Red strata at very bottom are overbank floodplain sediment. Gray sandstones, above, are river deposits. Notice some river strata dip to the right. These are typical river cross beds.

 

This stratigraphy is repeated in the next package and in the third. In other words we are looking at cyclical events in a cyclical stratigraphy. In the second package you can see that many of the thick sandstone strata are inclined to the west (left). This is typical of river channel sediments. Each of the three cycles begins with this sort of river channel sandstone. The overlying, finer grained materials are petrified soil profiles, literally fossil soils. So, if you follow all this, each cycle represents the presence of a Devonian age Catskill Delta river channel, overlain by a floodplain soil.
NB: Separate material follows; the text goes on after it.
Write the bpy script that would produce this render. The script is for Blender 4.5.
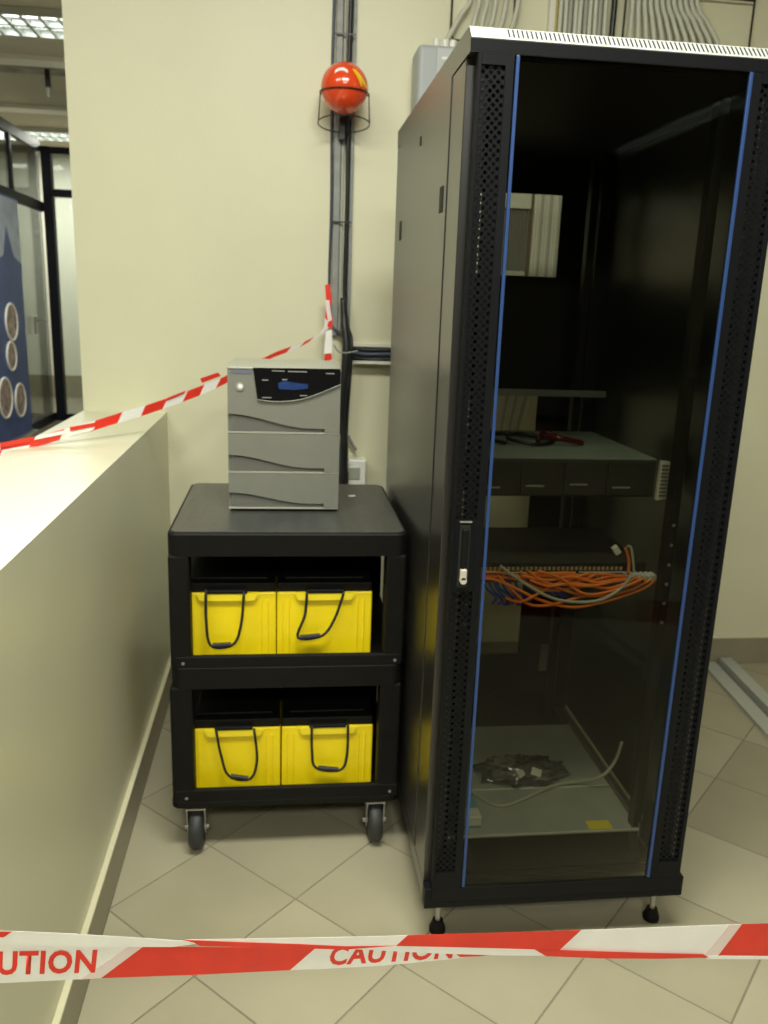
import bpy, bmesh, math, random
import numpy as np
from mathutils import Vector, Matrix, Euler
random.seed(7)
for o in list(bpy.data.objects): bpy.data.objects.remove(o)
SC = bpy.context.scene
COL = SC.collection
R = math.radians
# ------------------------------------------------------------------ camera
F, PITCH, ROLL, YAW = 829.5746, 0.2454184, 0.0350057, 0.1244059
CAM = np.array([0.4131754, -3.0224508, 1.4055101])
_cy, _sy = math.cos(YAW), math.sin(YAW)
FWD = np.array([_sy*math.cos(PITCH), _cy*math.cos(PITCH), -math.sin(PITCH)])
_r0 = np.array([_cy, -_sy, 0.0]); _u0 = np.cross(_r0, FWD)
RGT = math.cos(ROLL)*_r0 + math.sin(ROLL)*_u0
UPV = -math.sin(ROLL)*_r0 + math.cos(ROLL)*_u0
cd = bpy.data.cameras.new('camera'); cam = bpy.data.objects.new('camera', cd); COL.objects.link(cam)
m = Matrix.Identity(4)
for i in range(3):
    m[i][0] = RGT[i]; m[i][1] = UPV[i]; m[i][2] = -FWD[i]; m[i][3] = CAM[i]
cam.matrix_world = m
cd.sensor_fit = 'VERTICAL'; cd.sensor_height = 32.0; cd.lens = F*32.0/1024.0
cd.clip_start = 0.05; cd.clip_end = 100
SC.camera = cam
cd.dof.use_dof = True; cd.dof.focus_distance = 1.05; cd.dof.aperture_fstop = 7.5
# ------------------------------------------------------------------ world, exposure
SC.view_settings.view_transform = 'Standard'
SC.view_settings.look = 'None'
SC.view_settings.gamma = 1.0
SC.view_settings.use_curve_mapping = False
SC.view_settings.exposure = 0.34
W = bpy.data.worlds.new('world'); SC.world = W; W.use_nodes = True
W.node_tree.nodes['Background'].inputs[0].default_value = (1.0, 0.97, 0.86, 1)
W.node_tree.nodes['Background'].inputs[1].default_value = 0.18
LAMP = (0.97, 0.965, 0.86)
def area(name, loc, size, size_y, power, rot=(0, 0, 0), col=LAMP):
    l = bpy.data.lights.new(name, 'AREA'); l.shape = 'RECTANGLE'; l.size = size; l.size_y = size_y
    l.energy = power; l.color = col
    o = bpy.data.objects.new(name, l); o.location = loc; o.rotation_euler = rot; COL.objects.link(o); return o
CEIL = 3.2
P_ROOM, P_LOBBY, P_FILL = 64, 33, 80
area('ceiling_lamp_light', (0.60, -2.3, CEIL-0.07), 1.15, 0.5, P_ROOM)
area('ceiling_lamp_light', (-0.9, -2.2, CEIL-0.07), 1.15, 0.5, P_LOBBY)
area('ceiling_lamp_light', (4.9, -4.2, CEIL-0.07), 1.15, 0.5, 14)
area('ceiling_lamp_light', (0.5, -5.0, CEIL-0.07), 1.15, 0.5, P_FILL)  # unseen fill lamp, added behind the camera to brighten the tape front
area('ceiling_lamp_light', (-1.6, 3.50, CEIL-0.07), 1.4, 0.42, 45)
area('ceiling_lamp_light', (-2.4, 7.7, CEIL-0.07), 1.15, 0.5, 70)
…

And it happened three times.

So, what was going on here and how does it relate to an ancient delta? There were two sedimentary dynamics back in Catskill Delta days. First those ancient rivers were what we call meandering streams. They formed beautiful, sinuous channels that literally snaked back and forth across their delta floodplains. This process, called river meandering, is a very slow one but it is effective over time and it can still be seen in many modern rivers. But it is slow and that gets us to the second dynamic.

Remember, from those earlier columns, how the sediments of the Mississippi Delta are sinking and that the sinking is slow? Well, our Catskill Delta was sinking slowly too. Gradual river meandering was matched with slow crustal subsidence. The rivers had a back and forth motion. First the river would meander one way for quite a long time and then it would return. Meandering “back” was easy, but, by the time a river meandered “forth” the crust has already sunk quite a good bit. A new river channel/ floodplain “forth” sequence would be laid down on top of the old “back” one. If meandering continued, and it would, then a third horizon (cycle) would be deposited on the same subsiding delta.

That’s what deposited the three cycles we see on Rt. 23. Did one meandering river deposit all three cycles? I don’t know. Did one or several rivers meander across this site? I don’t know, but it doesn’t much matter. The important thing is that we can look into one outcrop and recognize very typical chapters in the history of the whole Catskill Delta. It was subsiding, its streams were meandering, and all of it behaved very much like the Mississippi Delta of today. The Devonian Catskill Delta was the virtual twin of today’s Louisiana; only time has changed. Now: look at the outcrop and then up at the mountains again and appreciate that these were the kinds of processes that formed all the rocks of all the Catskill Front.